Since the variable is \$\tau\$, the integrand is a constant, and integrating it means adding \$t\$, which is the only difference between (3) and (1). As noted in the other answer, it's also a matter of initial conditions (\$\mathrm{i.c.}\$), since LTspice assumes those to be given by the value of the behavioural expression at t=0, which is 1.

Answer 3

If the system's impulse response is \$h(t)=e^{-at}u(t)\$, \$a>0\$, where \$u(t)\$ is the unit step function, and if its input is \$x(t)=e^{-at}u(t)\$, then its response is given by

$$y(t)=te^{-at}u(t)\tag{1}$$

which is a basic result. The function \$(1)\$ is just the inverse Laplace transform of a double real-valued pole:

$$Y(s)=\frac{1}{(s+a)^2}\tag{2}$$

Clearly, the output \$y(t)\$ decays to zero. However, the ratio \$y(t)/x(t)\$ is a ramp for \$t>0\$.

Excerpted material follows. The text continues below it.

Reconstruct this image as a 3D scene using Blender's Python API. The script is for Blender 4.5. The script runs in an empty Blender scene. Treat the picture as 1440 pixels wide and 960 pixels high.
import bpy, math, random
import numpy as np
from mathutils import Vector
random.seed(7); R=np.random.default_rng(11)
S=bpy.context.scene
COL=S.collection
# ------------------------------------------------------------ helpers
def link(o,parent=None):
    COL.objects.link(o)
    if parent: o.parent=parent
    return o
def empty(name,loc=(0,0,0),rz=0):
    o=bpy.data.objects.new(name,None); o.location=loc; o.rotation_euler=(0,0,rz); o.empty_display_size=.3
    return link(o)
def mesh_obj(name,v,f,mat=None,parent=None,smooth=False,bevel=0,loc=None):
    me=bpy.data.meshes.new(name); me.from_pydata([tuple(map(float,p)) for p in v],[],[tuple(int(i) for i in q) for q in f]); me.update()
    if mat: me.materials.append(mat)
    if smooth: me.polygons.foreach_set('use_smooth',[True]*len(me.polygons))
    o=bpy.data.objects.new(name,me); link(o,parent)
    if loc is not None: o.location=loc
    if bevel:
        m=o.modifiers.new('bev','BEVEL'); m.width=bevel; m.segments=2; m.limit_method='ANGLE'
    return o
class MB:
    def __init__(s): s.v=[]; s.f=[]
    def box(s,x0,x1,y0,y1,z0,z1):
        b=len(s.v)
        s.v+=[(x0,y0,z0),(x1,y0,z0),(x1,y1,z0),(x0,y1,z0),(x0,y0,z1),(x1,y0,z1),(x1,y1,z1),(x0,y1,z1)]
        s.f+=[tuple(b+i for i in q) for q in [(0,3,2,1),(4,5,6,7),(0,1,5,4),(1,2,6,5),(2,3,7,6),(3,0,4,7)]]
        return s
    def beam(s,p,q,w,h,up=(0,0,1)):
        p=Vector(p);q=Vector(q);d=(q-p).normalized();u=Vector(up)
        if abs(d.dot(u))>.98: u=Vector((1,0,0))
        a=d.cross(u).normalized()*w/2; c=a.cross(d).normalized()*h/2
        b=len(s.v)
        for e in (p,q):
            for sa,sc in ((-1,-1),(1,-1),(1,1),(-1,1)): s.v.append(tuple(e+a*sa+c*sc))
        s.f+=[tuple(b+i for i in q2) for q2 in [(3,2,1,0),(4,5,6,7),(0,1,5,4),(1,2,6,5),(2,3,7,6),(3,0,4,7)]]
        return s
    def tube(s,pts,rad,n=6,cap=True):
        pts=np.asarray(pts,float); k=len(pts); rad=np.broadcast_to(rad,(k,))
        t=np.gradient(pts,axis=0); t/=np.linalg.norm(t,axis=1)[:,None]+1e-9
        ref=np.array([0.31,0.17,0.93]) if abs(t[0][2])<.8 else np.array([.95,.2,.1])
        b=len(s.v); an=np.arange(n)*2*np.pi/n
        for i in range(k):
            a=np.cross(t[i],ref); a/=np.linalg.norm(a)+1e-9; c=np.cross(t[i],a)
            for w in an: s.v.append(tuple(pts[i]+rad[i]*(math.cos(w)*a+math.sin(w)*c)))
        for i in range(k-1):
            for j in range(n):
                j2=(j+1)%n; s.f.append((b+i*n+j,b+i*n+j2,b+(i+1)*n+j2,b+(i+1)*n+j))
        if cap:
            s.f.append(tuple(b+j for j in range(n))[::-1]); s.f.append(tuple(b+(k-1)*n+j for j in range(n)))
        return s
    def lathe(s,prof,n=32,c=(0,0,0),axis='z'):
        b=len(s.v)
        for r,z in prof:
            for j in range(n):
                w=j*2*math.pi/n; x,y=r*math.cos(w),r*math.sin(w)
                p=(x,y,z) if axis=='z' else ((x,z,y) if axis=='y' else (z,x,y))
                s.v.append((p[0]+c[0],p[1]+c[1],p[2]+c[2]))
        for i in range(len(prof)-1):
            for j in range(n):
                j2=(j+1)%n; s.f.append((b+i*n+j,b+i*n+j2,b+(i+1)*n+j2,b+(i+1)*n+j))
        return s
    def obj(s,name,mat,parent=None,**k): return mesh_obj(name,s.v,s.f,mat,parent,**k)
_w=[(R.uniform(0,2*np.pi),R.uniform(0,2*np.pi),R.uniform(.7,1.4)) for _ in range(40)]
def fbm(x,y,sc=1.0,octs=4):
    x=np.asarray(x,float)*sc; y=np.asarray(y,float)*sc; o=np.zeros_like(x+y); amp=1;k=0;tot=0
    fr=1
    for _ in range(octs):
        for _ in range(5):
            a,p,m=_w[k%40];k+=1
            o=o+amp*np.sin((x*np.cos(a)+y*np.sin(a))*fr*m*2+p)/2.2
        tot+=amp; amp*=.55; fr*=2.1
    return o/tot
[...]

Please note that the ratio \$y(t)/x(t)\$ is not the system's transfer function. The transfer function is the ratio of the Laplace transforms of the input and output:

$$H(s)=\frac{Y(s)}{X(s)}\tag{3}$$

For a first-order lowpass filter with time constant \$\tau\$, \$H(s)\$ is given by

$$H(s)=\frac{1}{1+s\tau}\tag{4}$$

Answer 4

Here is my (very short) answer:

All the calculations in the frequency domain (transfer function, input-and output impedances, pole location,..) do consider STEADY STATE conditions for the circuit under test. Therefore - due to the time dependence of your input - you cannot expect that the circuit will react upon such an input as predicted by the pole analysis.

The observed response of the circuit will be dominated by the time domain behaviour (transient response)...

Comment (Edit): In his nice answer KD9PDP has shown that we must switch-over to the time domain - nevertheless, making use of the transfer function - to find the correct result.

Answer 5

It is ramping to infinity as you expected. The s-domain calculation is a steady-state calculation, and you have an initial transient (your input exponential was effectively a constant '1' for all t < 0). You have to wait for that to decay (i.e. become negligible) -- e.g. a long (infinite) time.

You can see that after 10 time constants, your 'gain' is already 10.